> **What the task requires**
Send back the records in full, character for character.

> **Data section**
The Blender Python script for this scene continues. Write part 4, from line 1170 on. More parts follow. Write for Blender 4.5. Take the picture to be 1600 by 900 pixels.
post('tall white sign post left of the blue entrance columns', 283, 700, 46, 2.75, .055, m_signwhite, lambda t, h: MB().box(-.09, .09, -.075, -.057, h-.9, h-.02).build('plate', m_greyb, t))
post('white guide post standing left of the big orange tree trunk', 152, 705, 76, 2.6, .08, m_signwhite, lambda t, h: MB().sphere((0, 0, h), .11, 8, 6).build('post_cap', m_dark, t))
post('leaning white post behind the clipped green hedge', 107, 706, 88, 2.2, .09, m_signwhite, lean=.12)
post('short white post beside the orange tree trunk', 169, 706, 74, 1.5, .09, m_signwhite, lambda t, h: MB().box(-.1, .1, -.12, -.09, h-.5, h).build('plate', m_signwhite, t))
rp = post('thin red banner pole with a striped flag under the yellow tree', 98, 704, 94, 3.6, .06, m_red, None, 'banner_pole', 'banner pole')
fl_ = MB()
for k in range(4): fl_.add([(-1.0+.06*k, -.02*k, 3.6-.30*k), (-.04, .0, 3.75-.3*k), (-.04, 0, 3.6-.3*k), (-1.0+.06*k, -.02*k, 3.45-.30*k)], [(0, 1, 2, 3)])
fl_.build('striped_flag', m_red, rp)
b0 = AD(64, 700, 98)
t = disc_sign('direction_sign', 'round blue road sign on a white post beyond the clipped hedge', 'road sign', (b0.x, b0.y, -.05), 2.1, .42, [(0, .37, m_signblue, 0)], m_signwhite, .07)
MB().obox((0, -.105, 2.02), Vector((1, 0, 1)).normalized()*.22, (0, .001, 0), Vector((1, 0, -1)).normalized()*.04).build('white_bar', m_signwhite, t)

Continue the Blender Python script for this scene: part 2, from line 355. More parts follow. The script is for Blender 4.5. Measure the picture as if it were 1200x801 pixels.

> **Written response**
The Blender Python script for this scene continues. Write part 4, from line 1170 on. More parts follow. Write for Blender 4.5. Take the picture to be 1600 by 900 pixels.
post('tall white sign post left of the blue entrance columns', 283, 700, 46, 2.75, .055, m_signwhite, lambda t, h: MB().box(-.09, .09, -.075, -.057, h-.9, h-.02).build('plate', m_greyb, t))
post('white guide post standing left of the big orange tree trunk', 152, 705, 76, 2.6, .08, m_signwhite, lambda t, h: MB().sphere((0, 0, h), .11, 8, 6).build('post_cap', m_dark, t))
post('leaning white post behind the clipped green hedge', 107, 706, 88, 2.2, .09, m_signwhite, lean=.12)
post('short white post beside the orange tree trunk', 169, 706, 74, 1.5, .09, m_signwhite, lambda t, h: MB().box(-.1, .1, -.12, -.09, h-.5, h).build('plate', m_signwhite, t))
rp = post('thin red banner pole with a striped flag under the yellow tree', 98, 704, 94, 3.6, .06, m_red, None, 'banner_pole', 'banner pole')
fl_ = MB()
for k in range(4): fl_.add([(-1.0+.06*k, -.02*k, 3.6-.30*k), (-.04, .0, 3.75-.3*k), (-.04, 0, 3.6-.3*k), (-1.0+.06*k, -.02*k, 3.45-.30*k)], [(0, 1, 2, 3)])
fl_.build('striped_flag', m_red, rp)
b0 = AD(64, 700, 98)
t = disc_sign('direction_sign', 'round blue road sign on a white post beyond the clipped hedge', 'road sign', (b0.x, b0.y, -.05), 2.1, .42, [(0, .37, m_signblue, 0)], m_signwhite, .07)
MB().obox((0, -.105, 2.02), Vector((1, 0, 1)).normalized()*.22, (0, .001, 0), Vector((1, 0, -1)).normalized()*.04).build('white_bar', m_signwhite, t)

Continue the Blender Python script for this scene: part 2, from line 355. More parts follow. The script is for Blender 4.5. Measure the picture as if it were 1200x801 pixels.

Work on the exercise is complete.